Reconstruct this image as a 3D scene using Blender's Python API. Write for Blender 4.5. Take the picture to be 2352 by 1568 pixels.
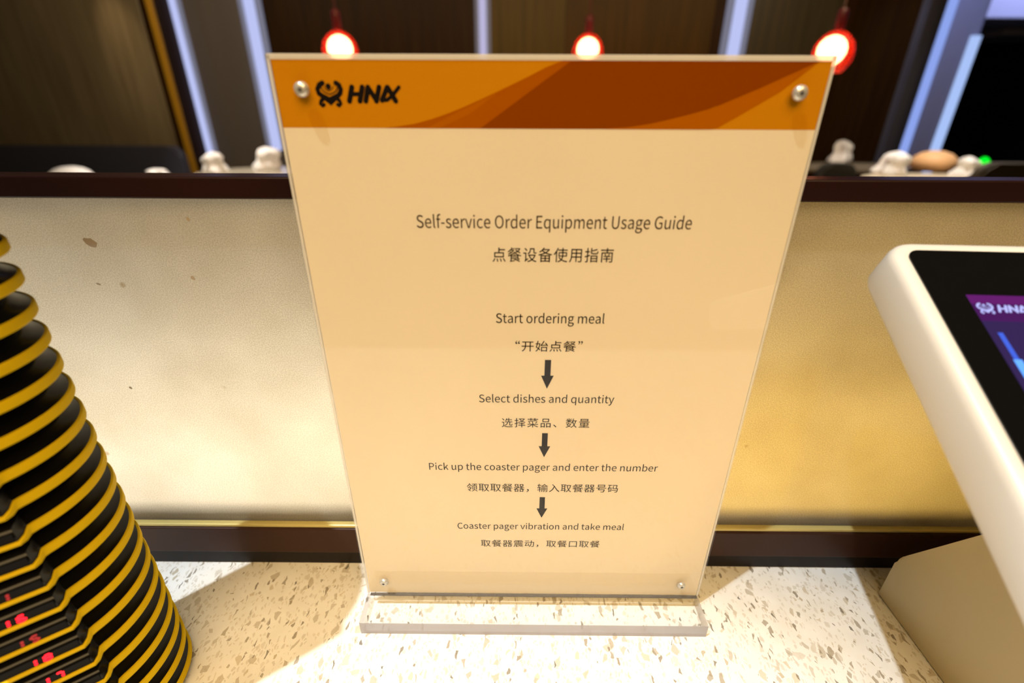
import bpy, bmesh, math, random, json
from mathutils import Vector, Matrix
sc = bpy.context.scene
for o in list(bpy.data.objects): bpy.data.objects.remove(o)
PI = math.pi
R = math.radians

# ------------------------------------------------------------------ camera
F, TH, RO, YA, H = 1118.64, 0.45833, -0.00433, 0.00565, 0.29187
_c, _s = math.cos(TH), math.sin(TH)
_f = Vector((0, _c, -_s)); _d = Vector((0, -_s, -_c)); _r = Vector((1, 0, 0))
_r2 = _r * math.cos(RO) + _d * math.sin(RO); _d2 = _d * math.cos(RO) - _r * math.sin(RO)
_M = Matrix.Rotation(YA, 3, 'Z')
CF, CR, CD = _M @ _f, _M @ _r2, _M @ _d2
CAM = Vector((0, 0, H))
cd = bpy.data.cameras.new('camera'); cam = bpy.data.objects.new('camera', cd)
sc.collection.objects.link(cam); sc.camera = cam
cam.matrix_world = Matrix.Translation(CAM) @ Matrix((CR, -CD, -CF)).transposed().to_4x4()
cd.sensor_width = 36; cd.sensor_fit = 'HORIZONTAL'; cd.lens = F / 2352 * 36
cd.clip_start = .01; cd.clip_end = 100
cd.dof.use_dof = True; cd.dof.focus_distance = .275; cd.dof.aperture_fstop = 5.0
def at(px, py, Y):                                   # point of the photograph at world depth Y
    v = CF + CR * ((px - 1176) / F) + CD * ((py - 784) / F)
    return CAM + v * (Y / v.y)

# ------------------------------------------------------------------ world, lights, exposure
w = bpy.data.worlds.new('world'); sc.world = w; w.use_nodes = True
w.node_tree.nodes['Background'].inputs[0].default_value = (1, .72, .42, 1)
w.node_tree.nodes['Background'].inputs[1].default_value = .02
sc.view_settings.view_transform = 'Standard'; sc.view_settings.look = 'None'
sc.view_settings.exposure = .15; sc.view_settings.gamma = 1; sc.view_settings.use_curve_mapping = False
def lamp(name, kind, loc, target, energy, color, **k):
    l = bpy.data.lights.new(name, kind); l.energy = energy; l.color = color
    for a, b in k.items(): setattr(l, a, b)
    o = bpy.data.objects.new(name, l); sc.collection.objects.link(o); o.location = loc
    d = Vector(target) - Vector(loc); o.rotation_euler = d.to_track_quat('-Z', 'Y').to_euler()
    return o
KEY = (-.86, -.37, 2.9)
lamp('key_downlight', 'SPOT', KEY, (.02, .16, .0), 235, (.86, .94, 1.0), spot_size=R(50), spot_blend=.25, shadow_soft_size=.02)
lamp('pool_edge_spot', 'SPOT', KEY, (-.163, -.319, .0), 130, (.86, .94, 1), spot_size=R(21.84), spot_blend=.03, shadow_soft_size=.02)  # second spot added at the key's place for the brighter pool's edge
lamp('warm_fill', 'AREA', (.1, -1.0, 1.5), (0, .2, .1), 44, (1, .69, .33), shape='RECTANGLE', size=1.6, size_y=1.2)  # unseen warm fill added to brighten the sign and the counter's shade
lamp('wall_fill', 'AREA', (0, 3.6, 1.7), (0, 5.2, .6), 60, (1, .78, .50), shape='RECTANGLE', size=7, size_y=.8)  # unseen area fill added to lift the dark dining wall
for _x, _w in ((-2.6, 60), (0, 12), (3.3, 52)): lamp('table_fill', 'SPOT', (_x, 4.3, 1.7), (_x, 4.3, 0), _w * 3, (1, .90, .78), spot_size=R(62), spot_blend=.6, shadow_soft_size=.05)  # unseen spots added to whiten the napkins and tabletops
_p = at(2165, 60, 5.6); _q = at(2300, 20, 7.4)
lamp('pillar_fill', 'SPOT', (_p.x - .3, 4.6, 2.4), (_p.x, 5.6, .9), 90, (.45, .55, 1), spot_size=R(46), spot_blend=.8, shadow_soft_size=.05)  # blue spot added to brighten the pillar panel
lamp('soffit_fill', 'AREA', (_q.x + .3, 6.3, 2.2), (_q.x, 7.4, _q.z), 30, (.50, .56, 1), shape='RECTANGLE', size=1.6, size_y=.2)  # blue area fill added to brighten the soffit beyond the pillar
lamp('panel_reflection_spot', 'SPOT', (-4.0, 4.9, 2.0), (at(292, 112, 5.5)), 45, (1, .72, .42), spot_size=R(26), spot_blend=1, shadow_soft_size=.03)  # spot added to imitate a lamp's warm reflection on the brown wood

# ------------------------------------------------------------------ materials
def newmat(name):
    m = bpy.data.materials.new(name); m.use_nodes = True
    return m, m.node_tree.nodes, m.node_tree.links, m.node_tree.nodes['Principled BSDF']
def mat(name, col, rough=.5, metal=0, emit=None, estr=0, spec=.5, coat=0):
    m, n, l, b = newmat(name)
    b.inputs['Base Color'].default_value = (*col, 1); b.inputs['Roughness'].default_value = rough
    b.inputs['Metallic'].default_value = metal; b.inputs['Specular IOR Level'].default_value = spec
    b.inputs['Coat Weight'].default_value = coat
    if emit: b.inputs['Emission Color'].default_value = (*emit, 1); b.inputs['Emission Strength'].default_value = estr
    return m
def coords(n, l, scale=(1, 1, 1)):
    t = n.new('ShaderNodeTexCoord'); mp = n.new('ShaderNodeMapping'); mp.inputs['Scale'].default_value = scale
    l.new(t.outputs['Object'], mp.inputs['Vector']); return mp.outputs['Vector']
def ramp(n, l, fac, stops):
    r = n.new('ShaderNodeValToRGB'); e = r.color_ramp.elements
    e[0].position, e[0].color = stops[0][0], (*stops[0][1], 1); e[1].position, e[1].color = stops[-1][0], (*stops[-1][1], 1)
    for p, c in stops[1:-1]: x = e.new(p); x.color = (*c, 1)
    l.new(fac, r.inputs[0]); return r.outputs[0]
def mix(n, l, fac, a, b, mode='MIX'):
    x = n.new('ShaderNodeMix'); x.data_type = 'RGBA'; x.blend_type = mode
    for s, v in ((x.inputs[0], fac), (x.inputs[6], a), (x.inputs[7], b)):
        if hasattr(v, 'is_output'): l.new(v, s)
        elif isinstance(v, (int, float)): s.default_value = v
        else: s.default_value = (*v, 1)
    return x.outputs[2]
def wood(name, c1, c2, rough=.4, scale=(9, 9, .5), spec=.5):
    m, n, l, b = newmat(name)
    v = coords(n, l, scale); no = n.new('ShaderNodeTexNoise'); no.inputs['Scale'].default_value = 2.2; no.inputs['Detail'].default_value = 5
    l.new(v, no.inputs['Vector']); l.new(ramp(n, l, no.outputs[0], [(.3, c1), (.7, c2)]), b.inputs['Base Color'])
    b.inputs['Roughness'].default_value = rough; b.inputs['Specular IOR Level'].default_value = spec
    return m
def quartz():
    m, n, l, b = newmat('quartz')
    t = n.new('ShaderNodeTexCoord').outputs['Object']
    nz = n.new('ShaderNodeTexNoise'); nz.inputs['Scale'].default_value = 260; nz.inputs['Detail'].default_value = 2; l.new(t, nz.inputs[0])
    wv = n.new('ShaderNodeVectorMath'); wv.operation = 'MULTIPLY_ADD'; l.new(nz.outputs['Color'], wv.inputs[0]); wv.inputs[1].default_value = (.0022, .0022, 0); l.new(t, wv.inputs[2])
    base = (.80, .785, .75)
    col = base
    cur = None
    # three sizes of chips, each a Voronoi cell kept by its random value and shrunk from its neighbours
    for sc_, thr, rad, ramp_stops, rot, st in (
        (560, .62, .10, [(0, (.70, .66, .60)), (.5, (.60, .56, .50)), (1, (.68, .62, .53))], .5, .55),
        (255, .82, .12, [(0, (.66, .62, .56)), (.6, (.47, .42, .34)), (1, (.60, .52, .40))], 2.1, .62),
        (480, .92, .14, [(0, (.14, .11, .08)), (.5, (.30, .24, .16)), (1, (.07, .06, .05))], 1.2, .40),
        (330, .92, .10, [(0, (.55, .50, .43)), (.6, (.28, .24, .18)), (1, (.45, .37, .25))], .9, .6)):
        mp = n.new('ShaderNodeMapping'); mp.inputs['Rotation'].default_value = (0, 0, rot); mp.inputs['Scale'].default_value = (1, st, 1)
        l.new(wv.outputs[0], mp.inputs[0])
        vo = n.new('ShaderNodeTexVoronoi'); vo.voronoi_dimensions = '2D'; vo.inputs['Scale'].default_value = sc_; l.new(mp.outputs[0], vo.inputs[0])
        ve = n.new('ShaderNodeTexVoronoi'); ve.voronoi_dimensions = '2D'; ve.feature = 'DISTANCE_TO_EDGE'; ve.inputs['Scale'].default_value = sc_; l.new(mp.outputs[0], ve.inputs[0])
        wn = n.new('ShaderNodeSeparateColor'); l.new(vo.outputs['Color'], wn.inputs[0])
        keep = n.new('ShaderNodeMath'); keep.operation = 'GREATER_THAN'; keep.inputs[1].default_value = thr; l.new(wn.outputs[0], keep.inputs[0])
        rr = n.new('ShaderNodeMath'); rr.operation = 'MULTIPLY_ADD'; rr.inputs[1].default_value = .22; rr.inputs[2].default_value = rad; l.new(wn.outputs[1], rr.inputs[0])
        ins = n.new('ShaderNodeMath'); ins.operation = 'GREATER_THAN'; l.new(ve.outputs['Distance'], ins.inputs[0]); l.new(rr.outputs[0], ins.inputs[1])
        f = n.new('ShaderNodeMath'); f.operation = 'MULTIPLY'; l.new(keep.outputs[0], f.inputs[0]); l.new(ins.outputs[0], f.inputs[1])
        f2 = n.new('ShaderNodeMath'); f2.operation = 'MULTIPLY'; l.new(f.outputs[0], f2.inputs[0]); f2.inputs[1].default_value = .80
        col = mix(n, l, f2.outputs[0], col, ramp(n, l, wn.outputs[2], ramp_stops))
    big = n.new('ShaderNodeTexNoise'); big.inputs['Scale'].default_value = 60; big.inputs['Detail'].default_value = 4; l.new(t, big.inputs[0])
    col = mix(n, l, 1.0, col, ramp(n, l, big.outputs[0], [(.35, (.93, .92, .90)), (.65, (1, 1, 1))]), 'MULTIPLY')
    l.new(col, b.inputs['Base Color']); b.inputs['Roughness'].default_value = .22
    return m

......

- **Your task**: Check each line of the data above for the word "scene" and say how many lines contain it, giving nothing besides the number.

- **The completed task**: 2